Commodities May 21, 2026 04:32 AM

UBS Raises Medium-Term Copper Price Targets Citing Supply Constraints and Energy Transition Demand

Bank lifts forecasts for 2026-28 and long-term outlook as mine disruptions and inventory dynamics underpin a tighter market narrative

By Avery Klein

UBS has revised its copper price outlook higher across the 2026-2028 horizon and for the long term, pointing to ongoing supply disruptions and continued demand tied to the energy transition. While the bank expects the market to move toward a deficit that will support elevated prices, it also warns that current demand signals are mixed and that existing inventory and smelter output are tempering immediate physical tightness.

UBS Raises Medium-Term Copper Price Targets Citing Supply Constraints and Energy Transition Demand

Key Points

  • UBS raised its 2026 copper forecast by 13% and increased 2027 and 2028 projections by 4% and 3% respectively, to $6.00 per pound ($13,200 per tonne); long-term forecast raised 10% to $5.50 per pound.
  • Mine disruptions and downgrade events at producers including Kamoa-Kakula and Grasberg underpin supply-side concerns that support a move toward a market deficit.
  • Stronger demand linked to the energy transition - including investment in renewables, grid infrastructure and reshoring - is expected to sustain medium-term copper consumption; impacted sectors include mining, smelting, renewable energy deployment and copper equities.

UBS has increased its copper price forecasts, underlining a fundamentally stronger outlook driven by constrained supply and resilient demand related to the energy transition, even as short-term demand indicators remain uneven.

The investment bank raised its 2026 copper forecast by 13% and adjusted its projections for 2027 and 2028 upward by 4% and 3% respectively, targeting $6.00 per pound - equivalent to $13,200 per tonne. UBS also increased its long-term price view by 10%, now projecting $5.50 per pound.

Markets have reflected renewed interest in copper. Prices on the London Metal Exchange have rebounded toward record territory, trading above $13,000 per tonne after a brief pullback that followed the outbreak of the Middle East conflict. Both physical trading activity and paper market positions, along with investor appetite for copper-related equities, have shown renewed engagement.

UBS highlighted ongoing operational issues at a number of major mining projects, citing disruptions and downgrades at operations that include Kamoa-Kakula and Grasberg. The bank argued that volatility in energy prices is likely to reinforce investment into renewables, grid expansion and reshoring initiatives - trends it views as supportive of medium-term copper demand.

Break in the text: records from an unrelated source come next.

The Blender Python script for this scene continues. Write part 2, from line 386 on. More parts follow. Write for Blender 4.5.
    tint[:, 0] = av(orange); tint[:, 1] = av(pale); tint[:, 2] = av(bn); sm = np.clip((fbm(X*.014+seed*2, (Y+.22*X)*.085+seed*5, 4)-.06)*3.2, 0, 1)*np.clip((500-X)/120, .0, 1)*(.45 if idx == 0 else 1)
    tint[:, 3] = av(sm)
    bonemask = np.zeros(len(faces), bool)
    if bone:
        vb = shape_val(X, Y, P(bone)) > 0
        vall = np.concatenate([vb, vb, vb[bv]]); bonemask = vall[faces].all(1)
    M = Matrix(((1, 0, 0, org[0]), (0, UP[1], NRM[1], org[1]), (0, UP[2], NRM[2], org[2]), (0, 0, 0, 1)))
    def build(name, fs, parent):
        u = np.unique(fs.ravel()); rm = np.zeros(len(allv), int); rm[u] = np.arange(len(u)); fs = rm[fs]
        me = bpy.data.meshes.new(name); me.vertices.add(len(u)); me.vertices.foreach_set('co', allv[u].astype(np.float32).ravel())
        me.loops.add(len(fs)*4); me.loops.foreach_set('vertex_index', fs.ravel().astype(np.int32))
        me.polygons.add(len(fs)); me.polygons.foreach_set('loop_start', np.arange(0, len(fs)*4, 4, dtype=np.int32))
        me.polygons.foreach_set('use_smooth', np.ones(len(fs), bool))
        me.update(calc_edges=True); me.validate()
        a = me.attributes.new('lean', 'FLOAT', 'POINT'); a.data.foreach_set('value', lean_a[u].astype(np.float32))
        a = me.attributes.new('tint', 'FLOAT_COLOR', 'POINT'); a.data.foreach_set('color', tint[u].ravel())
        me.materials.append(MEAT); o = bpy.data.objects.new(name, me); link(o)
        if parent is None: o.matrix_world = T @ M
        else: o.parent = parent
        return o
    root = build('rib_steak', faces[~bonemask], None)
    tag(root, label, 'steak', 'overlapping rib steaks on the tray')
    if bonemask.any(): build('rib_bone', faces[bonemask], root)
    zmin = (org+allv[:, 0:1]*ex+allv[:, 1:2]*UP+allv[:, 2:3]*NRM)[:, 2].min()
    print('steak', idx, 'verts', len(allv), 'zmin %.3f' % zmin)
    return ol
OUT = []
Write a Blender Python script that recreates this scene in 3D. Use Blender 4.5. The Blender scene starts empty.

Using its supply and demand model, UBS indicates the copper market is poised to move into a deficit over time. The bank expects that tighter physical market conditions and continued inventory drawdowns will underpin higher prices. At the same time, UBS cautioned that the market is not currently in an extreme state of tightness and that demand signals are mixed.

One key nuance in UBS's assessment is the divergence between mine and smelter output. While mine production faces pressure from disruptions, smelter output has so far remained resilient. That dynamic, UBS said, could delay the emergence of a clear physical deficit because inventories provide a buffer that would need to be reduced before acute tightness is observed.

UBS also noted that persistently elevated copper prices will likely increase incentives for thrifting and substitution. The bank views this effect as a balancing factor in the near term following recent price gains.


Clear summary

UBS lifted near- and medium-term copper forecasts, citing supply interruptions at key mines and sustained demand from the energy transition, while warning that robust smelter output and mixed demand indicators mean a pronounced physical deficit is not imminent.

Risks

  • Demand signals are mixed, meaning near-term consumption trends could slow and temper price momentum - a risk for mining companies and commodity traders.
  • Smelter output has held up despite mine disruptions, which could delay the onset of physical tightness as inventories act as a buffer; this affects the timing of price support for miners and fabricators.
  • Sustained high prices may prompt thrifting and substitution, reducing copper intensity in certain applications and creating countervailing pressure on prices, with implications for manufacturers and infrastructure projects.